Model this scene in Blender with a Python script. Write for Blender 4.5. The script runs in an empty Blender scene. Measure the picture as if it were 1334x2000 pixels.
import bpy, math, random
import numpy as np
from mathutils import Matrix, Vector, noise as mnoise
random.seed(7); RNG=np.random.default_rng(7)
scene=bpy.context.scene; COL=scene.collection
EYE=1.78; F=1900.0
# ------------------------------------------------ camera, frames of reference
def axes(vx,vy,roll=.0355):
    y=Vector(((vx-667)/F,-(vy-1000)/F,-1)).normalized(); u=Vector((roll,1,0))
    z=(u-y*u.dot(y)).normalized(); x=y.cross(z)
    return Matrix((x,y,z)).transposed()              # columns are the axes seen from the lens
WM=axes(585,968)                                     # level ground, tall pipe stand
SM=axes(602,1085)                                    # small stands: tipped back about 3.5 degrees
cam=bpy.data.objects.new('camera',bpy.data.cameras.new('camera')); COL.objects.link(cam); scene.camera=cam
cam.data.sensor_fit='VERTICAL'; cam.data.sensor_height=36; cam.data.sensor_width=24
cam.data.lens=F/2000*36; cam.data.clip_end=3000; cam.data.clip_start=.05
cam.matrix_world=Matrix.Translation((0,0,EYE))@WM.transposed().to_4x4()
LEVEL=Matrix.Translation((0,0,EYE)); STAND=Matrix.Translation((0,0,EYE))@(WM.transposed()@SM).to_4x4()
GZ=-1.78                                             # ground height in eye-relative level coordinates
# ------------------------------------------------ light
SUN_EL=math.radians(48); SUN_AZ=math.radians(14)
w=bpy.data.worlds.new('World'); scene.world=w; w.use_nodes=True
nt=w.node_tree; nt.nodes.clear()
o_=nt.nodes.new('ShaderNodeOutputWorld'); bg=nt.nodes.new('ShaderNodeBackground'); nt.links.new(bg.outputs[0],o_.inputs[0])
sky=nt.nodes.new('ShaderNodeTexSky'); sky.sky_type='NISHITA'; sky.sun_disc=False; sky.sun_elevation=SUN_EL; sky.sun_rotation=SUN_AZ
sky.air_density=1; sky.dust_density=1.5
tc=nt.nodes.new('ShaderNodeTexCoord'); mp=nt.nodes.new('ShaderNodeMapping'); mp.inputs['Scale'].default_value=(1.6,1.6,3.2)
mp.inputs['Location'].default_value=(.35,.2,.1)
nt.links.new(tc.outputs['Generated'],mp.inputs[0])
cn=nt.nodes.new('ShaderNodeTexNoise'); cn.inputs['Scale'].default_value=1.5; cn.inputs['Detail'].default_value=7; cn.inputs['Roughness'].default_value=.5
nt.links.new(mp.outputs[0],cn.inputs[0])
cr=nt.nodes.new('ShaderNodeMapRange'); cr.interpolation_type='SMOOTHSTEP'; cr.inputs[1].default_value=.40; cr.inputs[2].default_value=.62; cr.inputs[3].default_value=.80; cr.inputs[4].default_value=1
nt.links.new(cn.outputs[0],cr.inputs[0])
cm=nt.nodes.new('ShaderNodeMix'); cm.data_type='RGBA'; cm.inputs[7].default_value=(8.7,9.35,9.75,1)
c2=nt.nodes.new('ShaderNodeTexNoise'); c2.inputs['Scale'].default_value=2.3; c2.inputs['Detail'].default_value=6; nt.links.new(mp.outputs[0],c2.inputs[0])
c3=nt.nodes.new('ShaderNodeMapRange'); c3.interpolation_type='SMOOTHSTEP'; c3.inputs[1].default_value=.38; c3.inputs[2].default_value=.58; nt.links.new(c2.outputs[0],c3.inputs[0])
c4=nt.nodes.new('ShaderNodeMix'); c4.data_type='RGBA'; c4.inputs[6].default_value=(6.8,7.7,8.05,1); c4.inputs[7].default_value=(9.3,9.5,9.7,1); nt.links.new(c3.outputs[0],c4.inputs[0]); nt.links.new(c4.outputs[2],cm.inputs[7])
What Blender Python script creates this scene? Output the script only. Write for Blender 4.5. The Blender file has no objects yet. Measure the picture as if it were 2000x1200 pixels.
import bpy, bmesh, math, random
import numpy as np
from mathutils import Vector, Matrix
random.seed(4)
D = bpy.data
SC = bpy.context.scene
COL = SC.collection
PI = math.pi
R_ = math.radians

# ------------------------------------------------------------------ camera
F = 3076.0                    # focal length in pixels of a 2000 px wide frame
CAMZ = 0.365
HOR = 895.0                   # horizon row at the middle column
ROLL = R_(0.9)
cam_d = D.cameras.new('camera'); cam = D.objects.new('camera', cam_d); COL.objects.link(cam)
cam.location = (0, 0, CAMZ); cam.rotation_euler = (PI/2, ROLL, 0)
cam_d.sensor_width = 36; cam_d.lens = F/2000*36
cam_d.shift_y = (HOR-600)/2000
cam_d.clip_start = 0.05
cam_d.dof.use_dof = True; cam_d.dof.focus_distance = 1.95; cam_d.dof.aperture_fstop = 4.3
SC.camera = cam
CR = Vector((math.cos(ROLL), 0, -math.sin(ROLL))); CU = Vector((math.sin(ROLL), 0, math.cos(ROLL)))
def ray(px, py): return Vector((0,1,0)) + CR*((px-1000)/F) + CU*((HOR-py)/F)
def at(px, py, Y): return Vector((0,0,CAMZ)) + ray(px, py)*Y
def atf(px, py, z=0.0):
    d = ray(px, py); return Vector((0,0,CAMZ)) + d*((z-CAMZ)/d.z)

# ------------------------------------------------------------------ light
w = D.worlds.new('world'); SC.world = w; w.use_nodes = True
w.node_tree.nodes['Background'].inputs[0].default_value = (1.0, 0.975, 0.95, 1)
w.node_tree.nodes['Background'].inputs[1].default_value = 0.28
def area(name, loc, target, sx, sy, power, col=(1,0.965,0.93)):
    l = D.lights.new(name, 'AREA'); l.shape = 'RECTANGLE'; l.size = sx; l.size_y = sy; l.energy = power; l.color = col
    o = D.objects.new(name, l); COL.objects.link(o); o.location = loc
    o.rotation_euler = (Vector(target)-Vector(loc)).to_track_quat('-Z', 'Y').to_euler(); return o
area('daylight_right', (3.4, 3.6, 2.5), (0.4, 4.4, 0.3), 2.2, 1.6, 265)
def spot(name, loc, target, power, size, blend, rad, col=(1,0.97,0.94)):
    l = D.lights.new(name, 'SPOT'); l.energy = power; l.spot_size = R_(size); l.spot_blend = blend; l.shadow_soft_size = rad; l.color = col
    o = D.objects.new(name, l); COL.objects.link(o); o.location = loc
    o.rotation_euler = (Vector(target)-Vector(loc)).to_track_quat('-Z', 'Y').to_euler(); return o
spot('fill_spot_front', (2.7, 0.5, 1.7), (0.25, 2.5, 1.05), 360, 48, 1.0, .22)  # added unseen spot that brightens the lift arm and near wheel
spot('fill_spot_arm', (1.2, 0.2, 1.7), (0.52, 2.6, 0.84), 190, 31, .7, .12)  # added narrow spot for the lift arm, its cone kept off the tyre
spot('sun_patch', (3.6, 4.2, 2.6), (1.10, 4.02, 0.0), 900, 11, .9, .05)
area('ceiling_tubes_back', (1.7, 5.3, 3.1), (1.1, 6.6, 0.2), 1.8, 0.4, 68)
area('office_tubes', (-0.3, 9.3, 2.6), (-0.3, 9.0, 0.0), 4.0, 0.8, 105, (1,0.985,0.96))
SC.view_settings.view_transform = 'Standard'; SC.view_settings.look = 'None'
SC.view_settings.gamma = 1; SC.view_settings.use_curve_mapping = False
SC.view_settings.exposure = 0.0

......

EXERCISE REQUIREMENTS> Take the entries above and transcribe them exactly.

ANSWER TO THIS EXERCISE>
Model this scene in Blender with a Python script. Write for Blender 4.5. The script runs in an empty Blender scene. Measure the picture as if it were 1334x2000 pixels.
import bpy, math, random
import numpy as np
from mathutils import Matrix, Vector, noise as mnoise
random.seed(7); RNG=np.random.default_rng(7)
scene=bpy.context.scene; COL=scene.collection
EYE=1.78; F=1900.0
# ------------------------------------------------ camera, frames of reference
def axes(vx,vy,roll=.0355):
    y=Vector(((vx-667)/F,-(vy-1000)/F,-1)).normalized(); u=Vector((roll,1,0))
    z=(u-y*u.dot(y)).normalized(); x=y.cross(z)
    return Matrix((x,y,z)).transposed()              # columns are the axes seen from the lens
WM=axes(585,968)                                     # level ground, tall pipe stand
SM=axes(602,1085)                                    # small stands: tipped back about 3.5 degrees
cam=bpy.data.objects.new('camera',bpy.data.cameras.new('camera')); COL.objects.link(cam); scene.camera=cam
cam.data.sensor_fit='VERTICAL'; cam.data.sensor_height=36; cam.data.sensor_width=24
cam.data.lens=F/2000*36; cam.data.clip_end=3000; cam.data.clip_start=.05
cam.matrix_world=Matrix.Translation((0,0,EYE))@WM.transposed().to_4x4()
LEVEL=Matrix.Translation((0,0,EYE)); STAND=Matrix.Translation((0,0,EYE))@(WM.transposed()@SM).to_4x4()
GZ=-1.78                                             # ground height in eye-relative level coordinates
# ------------------------------------------------ light
SUN_EL=math.radians(48); SUN_AZ=math.radians(14)
w=bpy.data.worlds.new('World'); scene.world=w; w.use_nodes=True
nt=w.node_tree; nt.nodes.clear()
o_=nt.nodes.new('ShaderNodeOutputWorld'); bg=nt.nodes.new('ShaderNodeBackground'); nt.links.new(bg.outputs[0],o_.inputs[0])
sky=nt.nodes.new('ShaderNodeTexSky'); sky.sky_type='NISHITA'; sky.sun_disc=False; sky.sun_elevation=SUN_EL; sky.sun_rotation=SUN_AZ
sky.air_density=1; sky.dust_density=1.5
tc=nt.nodes.new('ShaderNodeTexCoord'); mp=nt.nodes.new('ShaderNodeMapping'); mp.inputs['Scale'].default_value=(1.6,1.6,3.2)
mp.inputs['Location'].default_value=(.35,.2,.1)
nt.links.new(tc.outputs['Generated'],mp.inputs[0])
cn=nt.nodes.new('ShaderNodeTexNoise'); cn.inputs['Scale'].default_value=1.5; cn.inputs['Detail'].default_value=7; cn.inputs['Roughness'].default_value=.5
nt.links.new(mp.outputs[0],cn.inputs[0])
cr=nt.nodes.new('ShaderNodeMapRange'); cr.interpolation_type='SMOOTHSTEP'; cr.inputs[1].default_value=.40; cr.inputs[2].default_value=.62; cr.inputs[3].default_value=.80; cr.inputs[4].default_value=1
nt.links.new(cn.outputs[0],cr.inputs[0])
cm=nt.nodes.new('ShaderNodeMix'); cm.data_type='RGBA'; cm.inputs[7].default_value=(8.7,9.35,9.75,1)
c2=nt.nodes.new('ShaderNodeTexNoise'); c2.inputs['Scale'].default_value=2.3; c2.inputs['Detail'].default_value=6; nt.links.new(mp.outputs[0],c2.inputs[0])
c3=nt.nodes.new('ShaderNodeMapRange'); c3.interpolation_type='SMOOTHSTEP'; c3.inputs[1].default_value=.38; c3.inputs[2].default_value=.58; nt.links.new(c2.outputs[0],c3.inputs[0])
c4=nt.nodes.new('ShaderNodeMix'); c4.data_type='RGBA'; c4.inputs[6].default_value=(6.8,7.7,8.05,1); c4.inputs[7].default_value=(9.3,9.5,9.7,1); nt.links.new(c3.outputs[0],c4.inputs[0]); nt.links.new(c4.outputs[2],cm.inputs[7])
What Blender Python script creates this scene? Output the script only. Write for Blender 4.5. The Blender file has no objects yet. Measure the picture as if it were 2000x1200 pixels.
import bpy, bmesh, math, random
import numpy as np
from mathutils import Vector, Matrix
random.seed(4)
D = bpy.data
SC = bpy.context.scene
COL = SC.collection
PI = math.pi
R_ = math.radians

# ------------------------------------------------------------------ camera
F = 3076.0                    # focal length in pixels of a 2000 px wide frame
CAMZ = 0.365
HOR = 895.0                   # horizon row at the middle column
ROLL = R_(0.9)
cam_d = D.cameras.new('camera'); cam = D.objects.new('camera', cam_d); COL.objects.link(cam)
cam.location = (0, 0, CAMZ); cam.rotation_euler = (PI/2, ROLL, 0)
cam_d.sensor_width = 36; cam_d.lens = F/2000*36
cam_d.shift_y = (HOR-600)/2000
cam_d.clip_start = 0.05
cam_d.dof.use_dof = True; cam_d.dof.focus_distance = 1.95; cam_d.dof.aperture_fstop = 4.3
SC.camera = cam
CR = Vector((math.cos(ROLL), 0, -math.sin(ROLL))); CU = Vector((math.sin(ROLL), 0, math.cos(ROLL)))
def ray(px, py): return Vector((0,1,0)) + CR*((px-1000)/F) + CU*((HOR-py)/F)
def at(px, py, Y): return Vector((0,0,CAMZ)) + ray(px, py)*Y
def atf(px, py, z=0.0):
    d = ray(px, py); return Vector((0,0,CAMZ)) + d*((z-CAMZ)/d.z)

# ------------------------------------------------------------------ light
w = D.worlds.new('world'); SC.world = w; w.use_nodes = True
w.node_tree.nodes['Background'].inputs[0].default_value = (1.0, 0.975, 0.95, 1)
w.node_tree.nodes['Background'].inputs[1].default_value = 0.28
def area(name, loc, target, sx, sy, power, col=(1,0.965,0.93)):
    l = D.lights.new(name, 'AREA'); l.shape = 'RECTANGLE'; l.size = sx; l.size_y = sy; l.energy = power; l.color = col
    o = D.objects.new(name, l); COL.objects.link(o); o.location = loc
    o.rotation_euler = (Vector(target)-Vector(loc)).to_track_quat('-Z', 'Y').to_euler(); return o
area('daylight_right', (3.4, 3.6, 2.5), (0.4, 4.4, 0.3), 2.2, 1.6, 265)
def spot(name, loc, target, power, size, blend, rad, col=(1,0.97,0.94)):
    l = D.lights.new(name, 'SPOT'); l.energy = power; l.spot_size = R_(size); l.spot_blend = blend; l.shadow_soft_size = rad; l.color = col
    o = D.objects.new(name, l); COL.objects.link(o); o.location = loc
    o.rotation_euler = (Vector(target)-Vector(loc)).to_track_quat('-Z', 'Y').to_euler(); return o
spot('fill_spot_front', (2.7, 0.5, 1.7), (0.25, 2.5, 1.05), 360, 48, 1.0, .22)  # added unseen spot that brightens the lift arm and near wheel
spot('fill_spot_arm', (1.2, 0.2, 1.7), (0.52, 2.6, 0.84), 190, 31, .7, .12)  # added narrow spot for the lift arm, its cone kept off the tyre
spot('sun_patch', (3.6, 4.2, 2.6), (1.10, 4.02, 0.0), 900, 11, .9, .05)
area('ceiling_tubes_back', (1.7, 5.3, 3.1), (1.1, 6.6, 0.2), 1.8, 0.4, 68)
area('office_tubes', (-0.3, 9.3, 2.6), (-0.3, 9.0, 0.0), 4.0, 0.8, 105, (1,0.985,0.96))
SC.view_settings.view_transform = 'Standard'; SC.view_settings.look = 'None'
SC.view_settings.gamma = 1; SC.view_settings.use_curve_mapping = False
SC.view_settings.exposure = 0.0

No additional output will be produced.